Dmitrij Dmtrevič Šostakovič

Sinfonia n. 9 in mi bemolle maggiore op. 70

Allegro

Moderato

Presto

Largo

Allegretto

 

“Sì, penso già alla mia prossima sinfonia, la Nona. Se potessi trovare un testo che mi convenga, mi piacerebbe non comporla per la sola orchestra ma aggiungere un coro e dei solisti”.
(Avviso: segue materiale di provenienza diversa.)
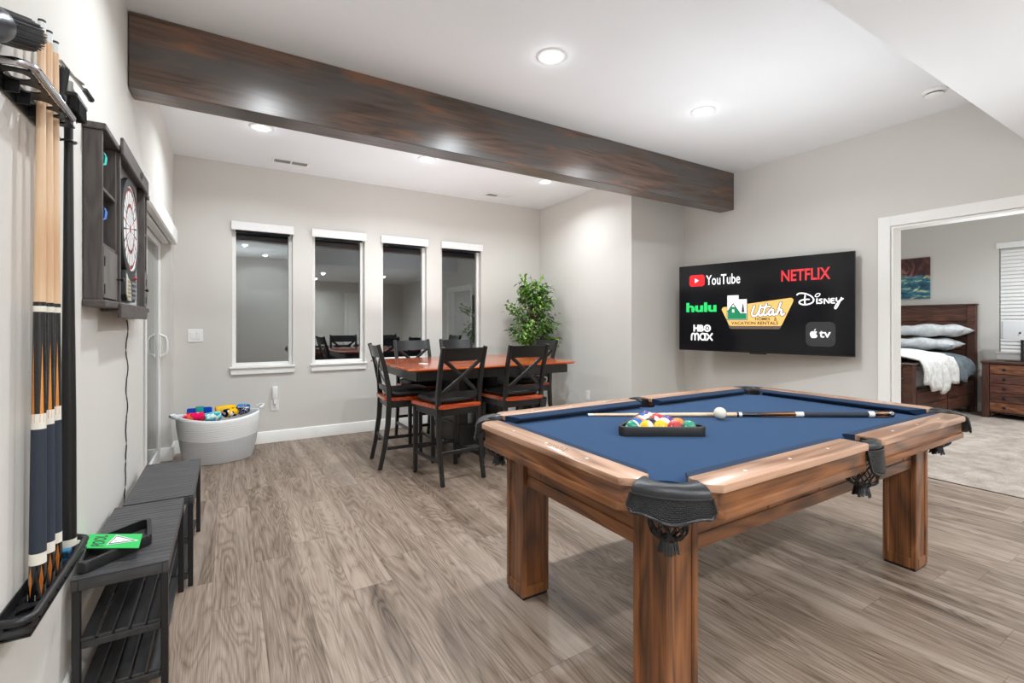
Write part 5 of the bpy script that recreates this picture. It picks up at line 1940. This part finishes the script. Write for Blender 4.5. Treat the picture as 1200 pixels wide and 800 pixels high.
# articulated arm to the wall (local y points toward the wall)
wl = tv.matrix_basis.inverted() if False else None
b = BM()
box(b, (TW / 2 - 0.25, 0.0505, 0.20), (TW / 2 + 0.25, 0.066, 0.56), 0.003)
obj('mounting_plate', b, M_blackmet, tv)
M_tv = Matrix.Translation((4.22, 3.457, 0.949)) @ Matrix.Rotation(math.atan2(ddy, ddx), 4, 'Z')
inv = M_tv.inverted()
pA = inv @ Vector((XR - 0.02, 2.55, 1.33))
pM = inv @ Vector((XR - 0.09, 2.85, 1.33))
b = BM()
bar(b, (TW / 2, 0.075, 0.38), pM, 0.05, 0.04, bev=0.004)
bar(b, pM, pA, 0.05, 0.04, bev=0.004)
obj('wall_mount_arm', b, M_blackmet, tv)
b = BM()
t_ = BM(); box(t_, (XR - 0.014, 2.45, 1.13), (XR - 0.002, 2.65, 1.53), 0.002)
merge(b, t_, inv)
obj('wall_mount_plate', b, M_blackmet, tv)


def glow(name, col, st=0.55):
    return NT(name).bsdf(Base_Color=tuple(c * 0.5 for c in col), Roughness=0.35, Emission_Color=col, Emission_Strength=st)


G_white, G_red, G_yred, G_green = glow('screen_white', srgb(250, 250, 250), 0.85), glow('screen_red', srgb(222, 44, 54), 0.8), glow('screen_bright_red', srgb(238, 30, 40), 0.85), glow('screen_green', srgb(40, 214, 110), 0.8)
G_gold, G_goldd, G_dark, G_pine, G_grey = glow('screen_gold', srgb(246, 196, 112), 0.75), glow('screen_taupe', srgb(110, 94, 84), 0.6), glow('screen_ink', srgb(52, 48, 44), 0.3), glow('screen_pine_green', srgb(26, 138, 92), 0.7), glow('screen_grey', srgb(52, 52, 54), 0.6)


def S(layer):
    return lambda u, v: Vector((u, -0.0002 - 0.0005 * layer, v))


def fit(u0, v0, u1, v1, layer, slant=0.0):
    return lambda u, v: Vector((u0 + (u1 - u0) * u + slant * v * (v1 - v0), -0.0002 - 0.0005 * layer, v0 + (v1 - v0) * v))


def rbox(u0, v0, u1, v1, r):
    return rounded_poly([(u0, v0), (u1, v0), (u1, v1), (u0, v1)], r)


def logo(name, parts):
    mats = []
    b = BM()
    for fn, m in parts:
        if m not in mats:
            mats.append(m)
        fn(b, mats.index(m))
    return obj(name, b, mats, scr, ang=0, fix=False)


# video service: red play tile + condensed word
logo('video_logo', [
    (lambda b, i: flat(b, rbox(0.115, 0.678, 0.282, 0.800, 0.030), S(0), i), G_yred),
    (lambda b, i: flat(b, [(0.176, 0.713), (0.220, 0.739), (0.176, 0.765)], S(1), i), G_white),
    (lambda b, i: put_text(b, 'YouTube', fit(0.297, 0.684, 0.640, 0.788, 0), 0.012, i), G_white)])
logo('red_film_logo', [(lambda b, i: put_text(b, 'NETFLIX', fit(1.011, 0.676, 1.402, 0.782, 0), 0.022, i), G_red)])
logo('green_stream_logo', [(lambda b, i: put_text(b, 'hulu', fit(0.081, 0.406, 0.406, 0.507, 0), 0.045, i), G_green)])


def hbo(b, i):
    put_text(b, 'HB', fit(0.160, 0.200, 0.272, 0.272, 0), 0.05, i)
    N = 28
    for r0, r1 in ((0.022, 0.038), (0.004, 0.0125)):
        o_ = [(0.310 + r1 * math.cos(2 * PI * k / N), 0.236 + r1 * math.sin(2 * PI * k / N)) for k in range(N)]
        n_ = [(0.310 + r0 * math.cos(2 * PI * k / N), 0.236 + r0 * math.sin(2 * PI * k / N)) for k in range(N)]
        f = S(0)
        for k in range(N):
            j = (k + 1) % N
            q = b.faces.new([b.verts.new(f(*p)) for p in (o_[k], o_[j], n_[j], n_[k])]); q.material_index = i
    f = S(0)
    w = 0.0165
    ribbon(b, [(0.140, 0.114), (0.140, 0.150), (0.146, 0.172), (0.160, 0.180), (0.173, 0.172), (0.178, 0.150), (0.178, 0.114)], w, f, i)
    ribbon(b, [(0.178, 0.150), (0.184, 0.172), (0.198, 0.180), (0.211, 0.172), (0.216, 0.150), (0.216, 0.114)], w, f, i)
    ribbon(b, [(0.288, 0.178), (0.288, 0.114)], w, f, i)
    ribbon(b, [(0.288, 0.152), (0.278, 0.174), (0.258, 0.180), (0.240, 0.168), (0.234, 0.147), (0.240, 0.126), (0.258, 0.114), (0.278, 0.121), (0.288, 0.142)], w, f, i)
    ribbon(b, [(0.306, 0.179), (0.360, 0.114)], w, f, i)
    ribbon(b, [(0.360, 0.179), (0.306, 0.114)], w, f, i)


logo('white_channel_logo', [(hbo, G_white)])


def dis(b, i):
    f = S(0)
    w = 0.0125
    def rb(p, k=1.0):
        ribbon(b, p, w * k, f, i, n=8)
    # D with its long entry stroke and loop
    rb([(1.142, 0.548), (1.160, 0.560), (1.200, 0.558), (1.245, 0.538), (1.272, 0.508), (1.268, 0.478), (1.235, 0.460), (1.200, 0.456), (1.172, 0.463), (1.160, 0.480), (1.178, 0.497), (1.215, 0.503), (1.238, 0.503)])
    rb([(1.207, 0.540), (1.204, 0.500), (1.206, 0.462)])
    # i with its leaf-shaped dot
    rb([(1.300, 0.505), (1.299, 0.480), (1.301, 0.464)])
    rb([(1.285, 0.530), (1.298, 0.522), (1.318, 0.533), (1.322, 0.549), (1.305, 0.552), (1.290, 0.541), (1.285, 0.530)], 0.6)
    # s
    rb([(1.338, 0.502), (1.322, 0.500), (1.321, 0.490), (1.334, 0.482), (1.338, 0.472), (1.326, 0.464), (1.312, 0.467)], 0.85)
    # n
    rb([(1.356, 0.462), (1.357, 0.502), (1.390, 0.466), (1.391, 0.505)], 0.85)
    # e
    rb([(1.430, 0.503), (1.410, 0.502), (1.408, 0.484), (1.410, 0.466), (1.432, 0.465)], 0.85)
    rb([(1.410, 0.485), (1.427, 0.485)], 0.85)
    # y
    rb([(1.446, 0.506), (1.445, 0.486), (1.458, 0.478), (1.474, 0.490), (1.482, 0.508)], 0.85)
    rb([(1.482, 0.508), (1.470, 0.474), (1.452, 0.432), (1.440, 0.414), (1.434, 0.424), (1.446, 0.452), (1.470, 0.478), (1.494, 0.500)], 0.85)


logo('white_script_logo', [(dis, G_white)])


def apl(b, i):
    f = S(1)
    body = [(1.277, 0.2125), (1.262, 0.2165), (1.249, 0.208), (1.244, 0.190), (1.249, 0.171), (1.260, 0.156), (1.269, 0.155), (1.277, 0.1575), (1.286, 0.155), (1.296, 0.160), (1.305, 0.177), (1.296, 0.184), (1.292, 0.195), (1.296, 0.205), (1.302, 0.210), (1.291, 0.2165)]
    flat(b, body, f, i)
    flat(b, [(1.277, 0.219), (1.279, 0.230), (1.288, 0.238), (1.2905, 0.240), (1.290, 0.229), (1.284, 0.221)], f, i)
    put_text(b, 'tv', fit(1.316, 0.160, 1.405, 0.222, 1), 0.018, i)


logo('grey_tile_logo', [(lambda b, i: flat(b, rbox(1.211, 0.082, 1.440, 0.300, 0.045), S(0), i), G_grey), (apl, G_white)])


# rental company sign
def plate(b, i):
    flat(b, rounded_poly([(0.448, 0.448), (0.538, 0.262), (1.012, 0.262), (1.128, 0.527)], 0.024), S(1), i)


def plate_s(b, i):
    flat(b, rounded_poly([(0.470, 0.430), (0.540, 0.232), (1.000, 0.232), (1.100, 0.49)], 0.022), S(0), i)


def state(b, i, k=0.0, l=2):
    flat(b, [(0.517 - k, 0.325 - k), (0.704 + k, 0.325 - k), (0.704 + k, 0.525 + k), (0.626 + k, 0.525 + k), (0.626 + k, 0.567 + k), (0.517 - k, 0.567 + k)], S(l), i)


def hills(b, i):
    flat(b, [(0.520, 0.328), (0.701, 0.328), (0.701, 0.388), (0.640, 0.388), (0.574, 0.480), (0.520, 0.408)], S(4), i)


def hill_edge(b, i):
    ribbon(b, [(0.520, 0.408), (0.574, 0.486)], 0.007, S(5), i, n=1)
    ribbon(b, [(0.574, 0.486), (0.640, 0.388)], 0.007, S(5), i, n=1)
    # pine
    for k in range(6):
        v = 0.398 + k * 0.014
        hw = 0.020 - k * 0.0028
        flat(b, [(0.668 - hw, v), (0.668 + hw, v), (0.668, v + 0.022)], S(4), i)
    flat(b, [(0.666, 0.390), (0.670, 0.390), (0.670, 0.40), (0.666, 0.40)], S(4), i)


def snow(b, i):
    flat(b, [(0.560, 0.455), (0.568, 0.449), (0.574, 0.456), (0.581, 0.449), (0.589, 0.456), (0.574, 0.478)], S(5), i)
    for dx in (0, 0.0125):
        for dz in (0, 0.0165):
            flat(b, [(0.563 + dx, 0.396 + dz), (0.573 + dx, 0.396 + dz), (0.573 + dx, 0.410 + dz), (0.563 + dx, 0.410 + dz)], S(5), i)


UT = [
    [(0.775, 0.455), (0.762, 0.420), (0.752, 0.385), (0.757, 0.362), (0.778, 0.356), (0.800, 0.375), (0.818, 0.415), (0.832, 0.462), (0.822, 0.420), (0.815, 0.380), (0.822, 0.362), (0.838, 0.365), (0.850, 0.380)],
    [(0.882, 0.470), (0.868, 0.425), (0.858, 0.385), (0.864, 0.365), (0.880, 0.368), (0.895, 0.385)],
    [(0.845, 0.440), (0.880, 0.445), (0.912, 0.448)],
    [(0.942, 0.412), (0.925, 0.420), (0.908, 0.402), (0.904, 0.378), (0.915, 0.365), (0.932, 0.380), (0.944, 0.412), (0.940, 0.380), (0.948, 0.366), (0.962, 0.378)],
    [(1.008, 0.480), (0.994, 0.440), (0.980, 0.395), (0.972, 0.366), (0.984, 0.398), (1.002, 0.418), (1.014, 0.408), (1.010, 0.380), (1.018, 0.366), (1.036, 0.378)],
]


def utah(w, l):
    def go(b, i):
        for p in UT:
            ribbon(b, p, w, S(l), i, n=7)
    return go


logo('rental_sign_logo', [
    (plate_s, G_goldd), (plate, G_gold),
    (lambda b, i: state(b, i, 0.006, 2), G_dark), (lambda b, i: state(b, i, 0, 3), G_white),
    (hills, G_pine), (hill_edge, G_dark), (snow, G_white),
    (utah(0.028, 2), G_dark), (utah(0.017, 3), G_white),
    (lambda b, i: put_text(b, 'HOMES', fit(0.781, 0.315, 0.915, 0.343, 3), 0.018, i), G_dark),
    (lambda b, i: put_text(b, '&', fit(0.950, 0.310, 0.975, 0.346, 3), 0.0, i), G_dark),
    (lambda b, i: put_text(b, 'VACATION RENTALS', fit(0.555, 0.274, 0.985, 0.305, 3), 0.018, i), G_dark)])

# ================================================================= BEDROOM
M_rust = {a: wood('distressed_brown_wood_' + a, srgb(44, 24, 18), srgb(90, 52, 38), srgb(122, 76, 56), a, 1.4, 9.0, 0.5, 0, blotch=srgb(72, 42, 32), knots=0.5, seed=i * 2.7 + 2) for i, a in enumerate('xyz')}
bed = thing('bed', 'rustic dark wooden bed with plank headboard in the bedroom', 'bed', (0, 0, 0))
by0, by1 = 2.285, 3.90
hxF, hxB = 8.94, 9.03
b = BM()
for y in (by0, by1 - 0.09):
    box(b, (hxF - 0.01, y, 0.006), (hxB, y + 0.09, 1.49), 0.006)
z = 0.45
for k, hgt in enumerate((0.205, 0.205, 0.205, 0.205, 0.22)):
    box(b, (hxF + 0.012, by0 + 0.09, z), (hxB - 0.02, by1 - 0.09, z + hgt - 0.006), 0.004)
    z += hgt
box(b, (hxF - 0.02, by0 - 0.01, 1.4905), (hxB + 0.004, by1 + 0.01, 1.512), 0.004)
obj('headboard', b, M_rust['y'], bed)
fx = 6.86
b = BM()
for y in (by0 - 0.01, by1 - 0.09):
    box(b, (fx - 0.05, y, 0.006), (fx + 0.05, y + 0.10, 0.745), 0.006)
for k in range(4):
    box(b, (fx - 0.025, by0 + 0.09, 0.16 + k * 0.142), (fx + 0.025, by1 - 0.09, 0.296 + k * 0.142), 0.004)
box(b, (fx - 0.06, by0 - 0.02, 0.7455), (fx + 0.06, by1 + 0.02, 0.765), 0.004)
obj('footboard', b, M_rust['y'], bed)
for s, y in ((0, by0 + 0.012), (1, by1 - 0.052)):
    b = BM()
    box(b, (fx + 0.051, y, 0.10), (hxF - 0.011, y + 0.04, 0.44), 0.004)
    sd = obj('side_rail', b, M_rust['x'], bed)
    if s == 0:
        for k in range(2):
            b = BM()
            a = fx + 0.10 + k * 0.98
            box(b, (a, y - 0.012, 0.13), (a + 0.94, y - 0.0005, 0.265), 0.004)
            box(b, (a, y - 0.012, 0.275), (a + 0.94, y - 0.0005, 0.415), 0.004)
            obj('drawer_front', b, M_rust['x'], sd)


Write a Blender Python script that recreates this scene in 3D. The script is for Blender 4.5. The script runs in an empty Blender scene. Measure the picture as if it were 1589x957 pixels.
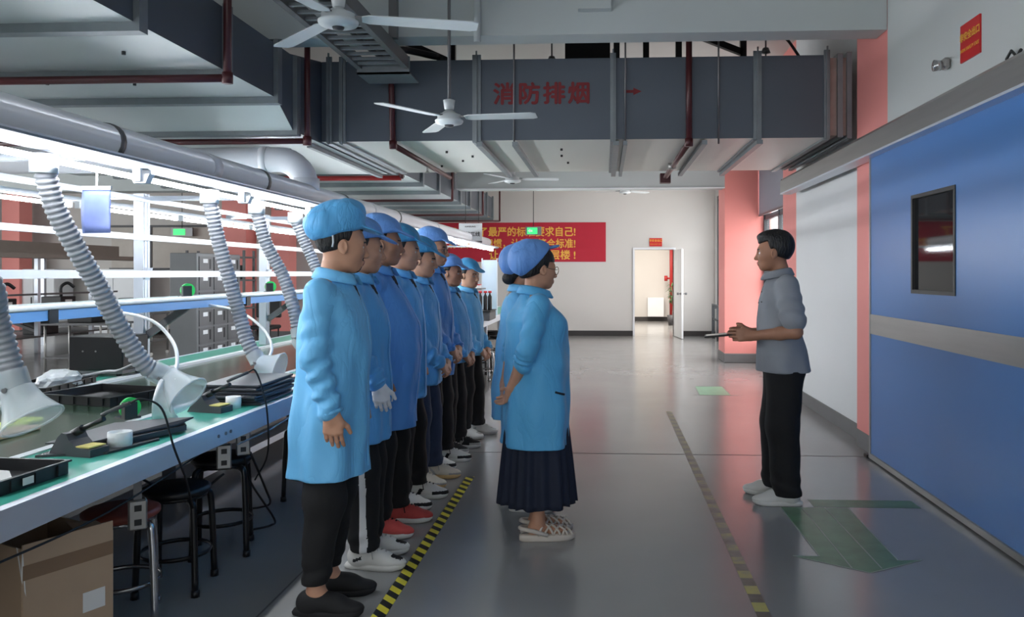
import bpy, bmesh, math, random
import numpy as np
from mathutils import Vector, Matrix
from mathutils.bvhtree import BVHTree
random.seed(7)
S = bpy.context.scene
COL = S.collection
PI = math.pi
R = math.radians

# ------------------------------------------------------------------ camera
cam_d = bpy.data.cameras.new('camera')
cam = bpy.data.objects.new('camera', cam_d); COL.objects.link(cam)
cam.location = (0, 0, 1.45)
cam.rotation_euler = (R(90), 0, R(3))
cam_d.sensor_width = 36; cam_d.lens = 36 * 1250 / 1589
cam_d.shift_x = -0.0491; cam_d.shift_y = -0.0343
cam_d.clip_start = 0.05; cam_d.clip_end = 200
S.camera = cam
# ------------------------------------------------------------------ view
vs = S.view_settings
S.display_settings.display_device = 'sRGB'
vs.view_transform = 'Standard'; vs.look = 'None'; vs.gamma = 1; vs.use_curve_mapping = False
vs.exposure = 0.5
# ------------------------------------------------------------------ sky outside
W = bpy.data.worlds.new('sky'); S.world = W; W.use_nodes = True
bg = W.node_tree.nodes['Background']
bg.inputs['Color'].default_value = (0.93, 0.97, 1.0, 1); bg.inputs['Strength'].default_value = 1.8
# ------------------------------------------------------------------ light levels
TUBE = 62.0        # bench tubes
DAY_FAR = 150       # daylight through the far right windows (W)
DAY_FAR2 = 75
FILL_LEFT = 400      # fill light added at the hall's left side to brighten it
FILL_REAR = 34      # fill light added behind the camera to brighten the near area
CORRIDOR = 150

def area(name, loc, rot, sx, sy, power, color=(1, 1, 1)):
    l = bpy.data.lights.new(name, 'AREA'); l.shape = 'RECTANGLE'; l.size = sx; l.size_y = sy
    l.energy = power; l.color = color
    o = bpy.data.objects.new(name, l); COL.objects.link(o); o.location = loc; o.rotation_euler = rot
    return o
area('daylight_window', (2.74, 11.75, 1.85), (0, R(90), 0), 3.1, 2.9, DAY_FAR2, (1, .97, .95))
area('daylight_window', (2.74, 15.9, 1.73), (0, R(90), 0), 2.95, 3.5, DAY_FAR, (1, .97, .95))
area('fill_hall', (-15.12, 8, 2.4), (0, R(-90), 0), 2.2, 14, FILL_LEFT, (.95, .98, 1))  # unseen fill light, added to brighten the left of the hall
area('fill_rear', (-1.0, -5.8, 2.2), (R(90), 0, 0), 7, 2.2, FILL_REAR, (.9, .96, 1))  # unseen fill light from behind the camera, added for the near floor
area('corridor_ceiling_light', (1.2, 21.3, 3.0), (0, 0, 0), 1.6, 3.0, CORRIDOR, (1, .93, .85))

# ------------------------------------------------------------------ materials
def lin(c):
    return tuple(((v / 255) / 12.92 if v <= 10 else ((v / 255 + .055) / 1.055) ** 2.4) for v in c)
MATS = {}
def mat(name, rgb, rough=.6, metal=0., var=.06, scale=6., bump=0., bscale=60., emit=0., spec=.5, trans=0., alpha=1., stretch=None, sheen=0.):
    if name in MATS: return MATS[name]
    m = bpy.data.materials.new(name); m.use_nodes = True
    nt = m.node_tree; b = nt.nodes['Principled BSDF']
    c = lin(rgb)
    b.inputs['Roughness'].default_value = rough; b.inputs['Metallic'].default_value = metal
    b.inputs['Specular IOR Level'].default_value = spec
    if sheen: b.inputs['Sheen Weight'].default_value = sheen
    tc = nt.nodes.new('ShaderNodeTexCoord')
    src = tc.outputs['Object']
    if stretch:
        mp = nt.nodes.new('ShaderNodeMapping'); mp.inputs['Scale'].default_value = stretch
        nt.links.new(src, mp.inputs['Vector']); src = mp.outputs['Vector']
    if var:
        n = nt.nodes.new('ShaderNodeTexNoise'); n.inputs['Scale'].default_value = scale; n.inputs['Detail'].default_value = 3
        nt.links.new(src, n.inputs['Vector'])
        mx = nt.nodes.new('ShaderNodeMix'); mx.data_type = 'RGBA'
        mx.inputs[6].default_value = tuple(v * (1 - var * 1.6) for v in c) + (1,)
        mx.inputs[7].default_value = tuple(min(1, v * (1 + var * 1.6)) for v in c) + (1,)
        nt.links.new(n.outputs['Fac'], mx.inputs[0]); nt.links.new(mx.outputs[2], b.inputs['Base Color'])
    else:
        b.inputs['Base Color'].default_value = c + (1,)
    if bump:
        n2 = nt.nodes.new('ShaderNodeTexNoise'); n2.inputs['Scale'].default_value = bscale; n2.inputs['Detail'].default_value = 4
        nt.links.new(src, n2.inputs['Vector'])
        bp = nt.nodes.new('ShaderNodeBump'); bp.inputs['Strength'].default_value = bump; bp.inputs['Distance'].default_value = .01
        nt.links.new(n2.outputs['Fac'], bp.inputs['Height']); nt.links.new(bp.outputs['Normal'], b.inputs['Normal'])
    if emit:
        b.inputs['Emission Color'].default_value = c + (1,); b.inputs['Emission Strength'].default_value = emit
    if trans: b.inputs['Transmission Weight'].default_value = trans
    if alpha < 1: b.inputs['Alpha'].default_value = alpha
    MATS[name] = m
    return m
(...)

In questa risposta a un suo collega è contenuto il primo accenno di Šostakovič alla composizione della Nona sinfonia, alla quale il compositore nell’inverno del 1944-1945 lavorò inizialmente con un certo ardore tanto che alcuni amici ebbero modo di ascoltare le prime battute appena abbozzate. Dopo questo iniziale impulso creativo, che aveva portato Šostakovič a completare in pochi giorni l’esposizione e lo sviluppo del primo movimento, la composizione dell’opera fu in modo del tutto inspiegabile interrotta tanto che seguì un periodo un periodo di silenzio e di stretto riserbo da parte del compositore su questa sinfonia, finché nell’estate del 1945 fu l’agenzia Tass ad annunciare la prossima prima esecuzione della sua Nona sinfonia, un’opera che, si leggeva nel comunicato, «era dedicata alla nostra grande vittoria». Proprio in quell’estate e precisamente tra il 26 luglio e il 30 agosto nella quiete della Casa dei Compositori di Ivanovo, costruita con lo scopo di dare ai musicisti, in quei difficili anni, l’opportunità di continuare a comporre garantendo loro le condizioni di vita di base soprattutto nei mesi estivi, la Nona sinfonia vide la luce in un prodigioso stato di grazia, come testimoniato dal suo amico Danil Jitomirski, il quale scrisse:

“A quell’epoca, oltre a Prokof’ev, Glière e Kabalevskij incontravo molto spesso Šostakovič. Quel mese di agosto fu estremamente piacevole e propizio a ogni forma di svago. Ma Šostakovič non ne approfittò per niente. Non sopportava di rimanere inattivo e aveva orrore a sprecare il suo tempo senza far nulla. È per questa ragione che non amava passeggiare lentamente, guardare le nuvole solcare il cielo, non più di quanto apprezzasse gli incontri casuali che erano portatori soltanto di inutili chiacchiere […]. All’osservatore esterno, la composizione della Nona sinfonia dava l’impressione di farsi «tra altre cose». Il suo autore non mostrava alcun segno particolare di interesse e nemmeno di concentrazione; tuttavia, il processo di creazione proseguì in modo molto intenso. Šostakovič si sedeva tutte le mattine a un piccolo tavolo per due o tre ore. Non reclamava allora né la solitudine né il silenzio […]. Per ogni movimento, leggeva uno schizzo schematico (definendo soltanto due o tre voci preponderanti), poi scriveva in bella tutta la partitura. Creò con una facilità e una rapidità sorprendenti quest’opera cesellata come un gioiello”.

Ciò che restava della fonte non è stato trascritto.